The stocks of all major public media firms, Walt Disney, News Corp., CBS, Time Warner and Viacom, fell slightly more than the broader market by the close of the day.
The takeaway from his report: digital media is proving too disruptive to the film and TV industries. He blamed the Internet for the broken video business models, specifically citing digital distribution, audience fragmentation and widespread file-sharing as the primary technology-enable culprits that are eating into television network and studios' profits, which may evaporate forever. The big winners will be technology companies enabling digital distribution, such as Apple (iTunes) and Google (YouTube), as the power shifts from content owners to distributors.
"We believe the feature film and TV content businesses are on the verge of structural changes that appear to impact the core revenue and profits of entertainment business models," wrote DiClemente. He compared the scenario to that faced by the music industry earlier in the decade.
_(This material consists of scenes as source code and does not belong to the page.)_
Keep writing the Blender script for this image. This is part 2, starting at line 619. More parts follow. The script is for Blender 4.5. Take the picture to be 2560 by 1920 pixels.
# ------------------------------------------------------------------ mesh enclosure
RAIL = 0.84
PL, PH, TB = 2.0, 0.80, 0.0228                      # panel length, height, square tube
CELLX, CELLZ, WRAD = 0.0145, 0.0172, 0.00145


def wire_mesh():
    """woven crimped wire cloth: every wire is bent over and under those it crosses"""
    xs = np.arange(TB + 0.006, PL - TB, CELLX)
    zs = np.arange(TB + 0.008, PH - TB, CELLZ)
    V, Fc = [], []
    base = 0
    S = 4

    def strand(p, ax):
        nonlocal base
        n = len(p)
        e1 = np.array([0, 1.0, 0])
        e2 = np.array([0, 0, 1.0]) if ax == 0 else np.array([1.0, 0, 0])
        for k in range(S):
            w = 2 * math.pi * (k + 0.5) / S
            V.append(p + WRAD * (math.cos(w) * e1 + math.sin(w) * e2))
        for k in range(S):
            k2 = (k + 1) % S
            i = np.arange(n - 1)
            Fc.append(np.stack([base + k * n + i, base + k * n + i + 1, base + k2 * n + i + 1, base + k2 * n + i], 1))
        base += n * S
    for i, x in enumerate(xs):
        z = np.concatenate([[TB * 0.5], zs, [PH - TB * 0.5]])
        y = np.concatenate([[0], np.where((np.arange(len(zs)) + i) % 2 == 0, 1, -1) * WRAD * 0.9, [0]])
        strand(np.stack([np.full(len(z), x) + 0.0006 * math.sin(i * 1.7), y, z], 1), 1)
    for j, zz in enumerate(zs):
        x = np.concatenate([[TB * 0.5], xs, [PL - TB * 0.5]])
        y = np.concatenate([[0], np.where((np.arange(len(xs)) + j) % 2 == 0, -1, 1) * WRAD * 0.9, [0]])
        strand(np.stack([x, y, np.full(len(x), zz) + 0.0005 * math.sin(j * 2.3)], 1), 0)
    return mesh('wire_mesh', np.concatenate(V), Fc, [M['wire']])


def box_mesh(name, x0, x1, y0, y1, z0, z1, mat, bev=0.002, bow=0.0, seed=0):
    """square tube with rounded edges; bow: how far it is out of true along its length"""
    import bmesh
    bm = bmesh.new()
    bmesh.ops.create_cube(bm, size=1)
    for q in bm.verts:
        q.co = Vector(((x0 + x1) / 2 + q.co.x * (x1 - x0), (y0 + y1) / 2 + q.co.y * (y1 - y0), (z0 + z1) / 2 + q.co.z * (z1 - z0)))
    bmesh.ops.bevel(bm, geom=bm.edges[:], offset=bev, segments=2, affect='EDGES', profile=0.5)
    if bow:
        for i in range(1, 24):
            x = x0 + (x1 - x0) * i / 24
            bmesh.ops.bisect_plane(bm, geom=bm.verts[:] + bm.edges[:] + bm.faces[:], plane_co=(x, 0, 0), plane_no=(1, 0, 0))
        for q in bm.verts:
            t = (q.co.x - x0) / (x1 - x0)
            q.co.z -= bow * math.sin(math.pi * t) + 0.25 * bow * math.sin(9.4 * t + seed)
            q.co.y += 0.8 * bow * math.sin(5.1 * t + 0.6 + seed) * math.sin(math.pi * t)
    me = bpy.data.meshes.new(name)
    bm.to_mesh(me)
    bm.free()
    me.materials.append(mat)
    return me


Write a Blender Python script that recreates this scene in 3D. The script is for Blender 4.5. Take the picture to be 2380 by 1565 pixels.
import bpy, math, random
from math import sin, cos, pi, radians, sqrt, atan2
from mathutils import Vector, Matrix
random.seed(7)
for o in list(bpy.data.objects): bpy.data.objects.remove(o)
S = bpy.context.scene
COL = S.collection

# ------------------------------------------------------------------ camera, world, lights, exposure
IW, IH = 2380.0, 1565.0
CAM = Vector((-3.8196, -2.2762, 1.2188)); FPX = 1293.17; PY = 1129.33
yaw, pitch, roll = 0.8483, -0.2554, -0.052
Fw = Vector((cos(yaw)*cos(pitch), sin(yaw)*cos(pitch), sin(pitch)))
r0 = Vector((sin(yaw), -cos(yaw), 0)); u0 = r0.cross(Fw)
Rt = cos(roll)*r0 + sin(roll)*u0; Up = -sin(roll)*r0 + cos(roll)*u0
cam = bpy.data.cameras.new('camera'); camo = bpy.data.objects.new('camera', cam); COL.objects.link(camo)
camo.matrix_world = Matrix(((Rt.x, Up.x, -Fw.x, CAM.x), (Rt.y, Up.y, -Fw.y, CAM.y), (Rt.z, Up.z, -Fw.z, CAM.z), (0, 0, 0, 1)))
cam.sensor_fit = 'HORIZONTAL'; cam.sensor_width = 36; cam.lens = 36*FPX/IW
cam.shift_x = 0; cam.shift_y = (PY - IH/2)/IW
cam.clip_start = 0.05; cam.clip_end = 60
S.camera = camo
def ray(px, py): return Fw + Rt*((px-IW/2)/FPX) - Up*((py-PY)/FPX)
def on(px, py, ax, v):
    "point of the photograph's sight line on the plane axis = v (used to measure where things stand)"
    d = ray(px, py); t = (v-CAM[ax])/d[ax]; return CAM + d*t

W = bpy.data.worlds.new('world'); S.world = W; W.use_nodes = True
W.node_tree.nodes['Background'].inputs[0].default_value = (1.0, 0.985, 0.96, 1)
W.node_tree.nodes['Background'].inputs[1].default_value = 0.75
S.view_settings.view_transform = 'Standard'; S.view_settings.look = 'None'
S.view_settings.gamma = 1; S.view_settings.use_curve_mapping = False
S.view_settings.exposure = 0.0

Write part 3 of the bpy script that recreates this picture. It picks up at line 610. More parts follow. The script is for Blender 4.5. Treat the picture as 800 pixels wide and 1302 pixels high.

While most of the findings in the report are consistent with my views on what traditional media firms need to do to succeed in the digital world, DiClemente's analogy with the music industry is not entirely true. While the technology shift came as a surprise to the music industry, which was too slow to react to the changing reality and held on to its traditional business model for too long, the video industry has the advantange of learning from the music industry and not repeating the same mistakes. How fast will the video industry move in terms of experimenting with new business models and adopting new technologies remains to be seen.